DNS Record Builder
Construct DNS records and export BIND zone file format. Supports A, AAAA, CNAME, MX, TXT, SRV, NS with SPF helpers.
DNS Record Types Explained
DNS (Domain Name System) records are stored in zone files on authoritative nameservers. Each record maps a domain name to some data — an IP address, another hostname, or configuration information. Understanding the different record types is essential for setting up email, configuring servers, and managing domain infrastructure.
A and AAAA Records
A records map a hostname to an IPv4 address. They are the most fundamental DNS record — when a user visits your website, their browser queries your domain's A record to find the server IP. AAAA records (pronounced "quad-A") serve the same purpose for IPv6 addresses. Modern best practice is to have both A and AAAA records for every hostname to support both IPv4 and IPv6 clients. The @ symbol is used to represent the root/apex domain (e.g., example.com itself).
CNAME Records
CNAME (Canonical Name) records create aliases.

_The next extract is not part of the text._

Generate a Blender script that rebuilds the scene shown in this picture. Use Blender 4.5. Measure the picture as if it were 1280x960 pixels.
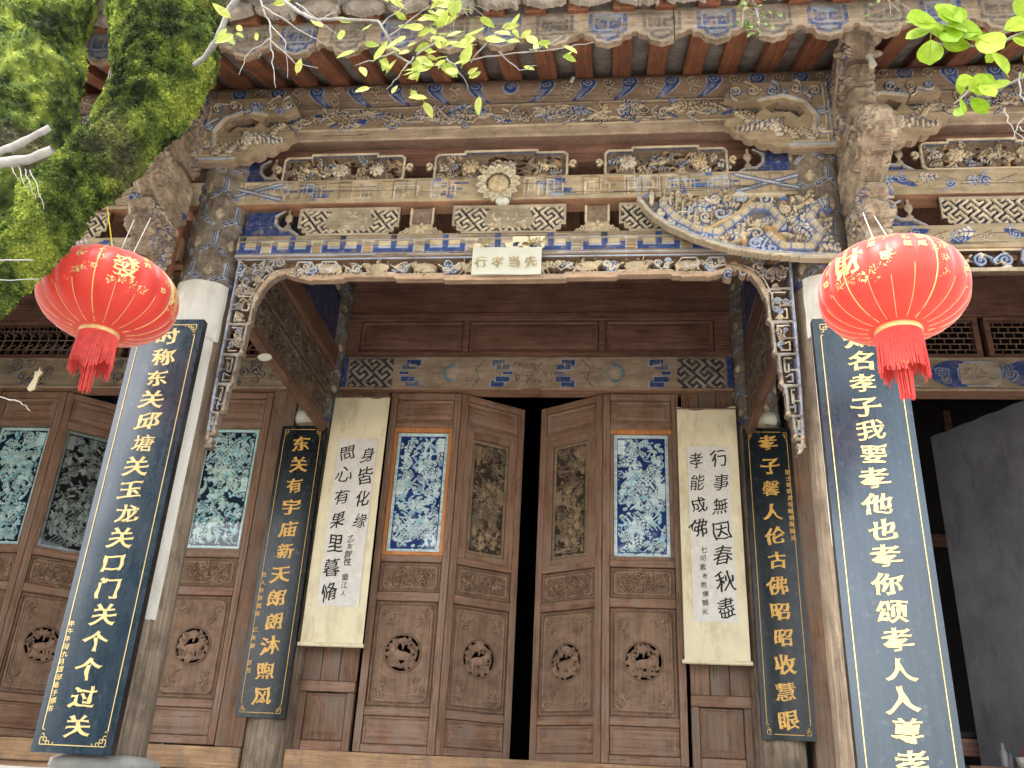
import bpy, bmesh, math, random
import numpy as np
from mathutils import Vector, Matrix, Euler
random.seed(7)
RNG = np.random.default_rng(7)
PI = math.pi
for o in list(bpy.data.objects):
    bpy.data.objects.remove(o)
COL = bpy.context.scene.collection
SC = bpy.context.scene

# ------------------------------------------------------------------ camera, sky, sun, exposure
def setup_camera():
    p, y, r = math.radians(24.8486), math.radians(6.7794), math.radians(-3.0216)
    f = Vector((-math.sin(y)*math.cos(p), math.cos(y)*math.cos(p), math.sin(p)))
    rt = Vector((math.cos(y), math.sin(y), 0))
    dn = f.cross(rt)
    rt2 = rt*math.cos(r) + dn*math.sin(r)
    dn2 = dn*math.cos(r) - rt*math.sin(r)
    cd = bpy.data.cameras.new('camera')
    cd.sensor_width = 36.0
    cd.lens = 36.0*1144.05/1280.0
    cd.clip_start = 0.02
    cd.clip_end = 3000
    cam = bpy.data.objects.new('camera', cd)
    m = Matrix((( rt2.x, -dn2.x, -f.x, 0.57), (rt2.y, -dn2.y, -f.y, 0.0), (rt2.z, -dn2.z, -f.z, -0.1), (0, 0, 0, 1)))
    cam.matrix_world = m
    COL.objects.link(cam)
    SC.camera = cam
setup_camera()
SUN_EL, SUN_AZ = math.radians(58), math.radians(205)      # azimuth clockwise from +Y
world = bpy.data.worlds.new('World')
SC.world = world
world.use_nodes = True
wn = world.node_tree
bgn = wn.nodes['Background']
sky = wn.nodes.new('ShaderNodeTexSky')
sky.sky_type = 'NISHITA'
sky.sun_disc = False
sky.sun_elevation = SUN_EL
sky.sun_rotation = SUN_AZ
sky.dust_density = 4.0
sky.air_density = 1.0
hs = wn.nodes.new('ShaderNodeHueSaturation')
hs.inputs['Saturation'].default_value = 0.42            # thin bright cloud over the blue
wn.links.new(sky.outputs[0], hs.inputs['Color'])
wn.links.new(hs.outputs[0], bgn.inputs['Color'])
bgn.inputs['Strength'].default_value = 0.15
sd = bpy.data.lights.new('sun', 'SUN')
sd.energy = 0.85
sd.angle = math.radians(14)
sd.color = (1.0, 0.95, 0.87)
sun = bpy.data.objects.new('sun', sd)
dirv = Vector((math.sin(SUN_AZ)*math.cos(SUN_EL), math.cos(SUN_AZ)*math.cos(SUN_EL), math.sin(SUN_EL)))
sun.rotation_euler = dirv.to_track_quat('Z', 'Y').to_euler()
sun.location = dirv*20
COL.objects.link(sun)
SC.view_settings.view_transform = 'Standard'
SC.view_settings.look = 'None'
SC.view_settings.exposure = 2.3
SC.view_settings.gamma = 1.0

# ------------------------------------------------------------------ materials
def nmat(name):
    m = bpy.data.materials.new(name)
    m.use_nodes = True
    nt = m.node_tree
    return m, nt, nt.nodes['Principled BSDF']
def N(nt, t, **kw):
    n = nt.nodes.new(t)
    for k, v in kw.items():
        if k in n.inputs.keys(): n.inputs[k].default_value = v
        else: setattr(n, k, v)
    return n
def ramp(nt, fac, stops):
    r = nt.nodes.new('ShaderNodeValToRGB')
    el = r.color_ramp.elements
    while len(el) < len(stops): el.new(0.5)
    for e, (p, c) in zip(el, stops):
        e.position = p
        e.color = (c[0], c[1], c[2], 1) if not isinstance(c, (int, float)) else (c, c, c, 1)
    nt.links.new(fac, r.inputs[0])
    return r.outputs[0]
def coords(nt, scale, rnd=True):
    tc = nt.nodes.new('ShaderNodeTexCoord')
    mp = nt.nodes.new('ShaderNodeMapping')
    mp.inputs['Scale'].default_value = scale
    nt.links.new(tc.outputs['Object'], mp.inputs[0])
    if rnd:
        oi = nt.nodes.new('ShaderNodeObjectInfo')
        mm = nt.nodes.new('ShaderNodeMath'); mm.operation = 'MULTIPLY'; mm.inputs[1].default_value = 37.0
        nt.links.new(oi.outputs['Random'], mm.inputs[0])
        nt.links.new(mm.outputs[0], mp.inputs['Location'])
    return mp.outputs[0]
def noise(nt, vec, scale, detail=4, rough=0.6, dist=0.0):
    n = N(nt, 'ShaderNodeTexNoise')
    n.inputs['Scale'].default_value = scale
    n.inputs['Detail'].default_value = detail
    n.inputs['Roughness'].default_value = rough
    n.inputs['Distortion'].default_value = dist
    nt.links.new(vec, n.inputs['Vector'])
    return n.outputs['Fac']
def mixc(nt, fac, a, b, mode='MIX'):
    m = nt.nodes.new('ShaderNodeMix'); m.data_type = 'RGBA'; m.blend_type = mode
    for s, v in ((0, fac), (6, a), (7, b)):
        if hasattr(v, 'is_linked') or isinstance(v, bpy.types.NodeSocket): nt.links.new(v, m.inputs[s])
        elif isinstance(v, (int, float)): m.inputs[s].default_value = v
        else: m.inputs[s].default_value = (v[0], v[1], v[2], 1)
    return m.outputs[2]
def bump(nt, bs, h, strength, dist=0.004):
    b = nt.nodes.new('ShaderNodeBump')
    b.inputs['Strength'].default_value = strength
    b.inputs['Distance'].default_value = dist
    nt.links.new(h, b.inputs['Height'])
    nt.links.new(b.outputs[0], bs.inputs['Normal'])

def wood(name, dark, light, axis='Z', rough=0.75, stain=None, crack=0.5, vcol=False, fine=1.0, grey=None):
    m, nt, bs = nmat(name)
    s = {'X': (1.2, 26, 26), 'Y': (26, 1.2, 26), 'Z': (26, 26, 1.2)}[axis]
    s = tuple(k*fine for k in s)
    v = coords(nt, s)
    g = noise(nt, v, 2.2, 7, 0.68, 0.6)
    c = ramp(nt, g, [(0.3, dark), (0.52, [(a+b)/2 for a, b in zip(dark, light)]), (0.72, light)])
    g2 = noise(nt, coords(nt, (2.6, 2.6, 2.6)), 2.0, 5, 0.6)
    tone = ramp(nt, g2, [(0.25, 0.62), (0.75, 1.25)])
    c = mixc(nt, 1.0, c, tone, 'MULTIPLY')
    if grey:
        c = mixc(nt, ramp(nt, noise(nt, coords(nt, (3, 3, 1.1)), 2.4, 6, 0.65), [(0.42, 0.0), (0.62, 0.8)]), c, grey)
    if stain:
        c = mixc(nt, ramp(nt, noise(nt, coords(nt, (5, 5, 3)), 2.4, 6, 0.7), [(0.5, 0.0), (0.66, 0.7)]), c, stain)
    g3 = noise(nt, coords(nt, tuple(k*2.6 for k in s)), 1.5, 4, 0.7, 0.2)
    ck = ramp(nt, g3, [(0.30, 1.0), (0.40, 0.0)])
    c = mixc(nt, ck, c, tuple(k*0.35 for k in dark))
    nt.links.new(c, bs.inputs['Base Color'])
    bs.inputs['Roughness'].default_value = rough
    bs.inputs['Specular IOR Level'].default_value = 0.3
    bump(nt, bs, g, crack, 0.006)
    return m

def carved(name, woodc=(0.20, 0.135, 0.085), wear=(0.40, 0.62), grime=0.55, rough=0.85, bstr=0.35, axis='X', dust=0.0):
    """painted or bare carving: vertex colour is the pigment, worn through to wood"""
    m, nt, bs = nmat(name)
    at = N(nt, 'ShaderNodeAttribute'); at.attribute_name = 'Col'
    s = {'X': (1.3, 22, 22), 'Z': (22, 22, 1.3), 'Y': (22, 1.3, 22)}[axis]
    g = noise(nt, coords(nt, s), 2.4, 6, 0.7, 0.5)
    wc = ramp(nt, g, [(0.3, [k*0.55 for k in woodc]), (0.7, [k*1.25 for k in woodc])])
    wm = noise(nt, coords(nt, (9, 9, 9)), 2.6, 8, 0.72)
    w = ramp(nt, wm, [(wear[0], 0.12), (wear[1], 1.0)])
    c = mixc(nt, w, wc, at.outputs['Color'])
    gr = ramp(nt, noise(nt, coords(nt, (4, 4, 6)), 2.0, 7, 0.7), [(0.32, grime), (0.6, 1.08)])
    c = mixc(nt, 1.0, c, gr, 'MULTIPLY')
    st = ramp(nt, g, [(0.32, 0.7), (0.6, 1.1)])
    c = mixc(nt, 0.8, c, st, 'MULTIPLY')
    if dust > 0:
        c = mixc(nt, ramp(nt, noise(nt, coords(nt, (14, 14, 14)), 3.0, 6, 0.7), [(0.5, 0.0), (0.68, dust)]), c, (0.5, 0.45, 0.36))
    nt.links.new(c, bs.inputs['Base Color'])
    bs.inputs['Roughness'].default_value = rough
    bs.inputs['Specular IOR Level'].default_value = 0.2
    bump(nt, bs, g, bstr, 0.004)
    return m

def plain(name, col, rough=0.7, var=0.25, scale=6, spec=0.4, metal=0.0, bstr=0.2, dirt=None):
    m, nt, bs = nmat(name)
    g = noise(nt, coords(nt, (1, 1, 1)), scale, 6, 0.65)
    c = ramp(nt, g, [(0.3, [k*(1-var) for k in col]), (0.7, [min(1, k*(1+var)) for k in col])])
    if dirt:
        c = mixc(nt, ramp(nt, noise(nt, coords(nt, (3, 3, 1)), 3.0, 7, 0.7), [(0.5, 0.0), (0.72, 0.85)]), c, dirt)
    nt.links.new(c, bs.inputs['Base Color'])
    bs.inputs['Roughness'].default_value = rough
    bs.inputs['Specular IOR Level'].default_value = spec
    bs.inputs['Metallic'].default_value = metal
    if bstr: bump(nt, bs, g, bstr, 0.004)
    return m

def lacquer(name, col, rough=0.3, coat=0.5, spec=0.6):
    m, nt, bs = nmat(name)
    g = noise(nt, coords(nt, (30, 30, 1.0)), 2.0, 6, 0.6, 0.3)
    c = ramp(nt, g, [(0.3, [k*0.75 for k in col]), (0.7, [k*1.25 for k in col])])
    d = noise(nt, coords(nt, (6, 6, 5)), 4.0, 8, 0.75)
    c = mixc(nt, ramp(nt, d, [(0.56, 0.0), (0.74, 0.30)]), c, (0.26, 0.27, 0.28))
    nt.links.new(c, bs.inputs['Base Color'])
    rr = ramp(nt, noise(nt, coords(nt, (4, 4, 2)), 3.0, 6, 0.7), [(0.3, rough*0.7), (0.7, rough*1.5)])
    nt.links.new(rr, bs.inputs['Roughness'])
    bs.inputs['Specular IOR Level'].default_value = spec
    bs.inputs['Coat Weight'].default_value = coat
    bs.inputs['Coat Roughness'].default_value = 0.14
    bump(nt, bs, g, 0.10, 0.003)
    return m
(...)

When a resolver follows a CNAME, it looks up the target hostname and returns that IP. CNAMEs are useful for the www subdomain (pointing to the apex), for CDN-hosted assets (pointing to CDN hostnames), and for third-party services. Important restrictions: you cannot create a CNAME at the zone apex, and a CNAME cannot coexist with other record types for the same name. Some DNS providers offer ALIAS or ANAME records as a CNAME-at-apex workaround.
MX Records
MX (Mail Exchange) records specify which servers handle email for a domain. Each MX record has a priority number — lower values have higher priority. If the primary mail server is unavailable, the secondary (higher priority number) is tried. Most organizations use their email provider's MX records (Google Workspace, Microsoft 365, etc.) rather than running their own mail server. Always point MX records to A/AAAA records, never to CNAMEs — some mail servers reject CNAME-pointed MX records.
TXT Records
TXT records store arbitrary text data and are used for domain verification and email security. The most common TXT records are: SPF (Sender Policy Framework) for specifying authorized mail senders, DKIM (DomainKeys Identified Mail) public keys for email signing, DMARC policies for email authentication enforcement, and site verification tokens for Google Search Console, various SaaS tools, and TLS certificate issuance. A domain can have multiple TXT records. For more information, see our HTTP Header Inspector for related email authentication headers.
SRV Records
SRV (Service) records specify the hostname and port number for specific services. They follow the naming convention _service._protocol.domain, for example _sip._tcp.example.com or _xmpp-server._tcp.example.com. SRV records include priority, weight, port, and target fields. They are used by protocols like SIP (VoIP), XMPP (chat), Microsoft Lync/Teams, and CalDAV/CardDAV for service discovery without hardcoded ports.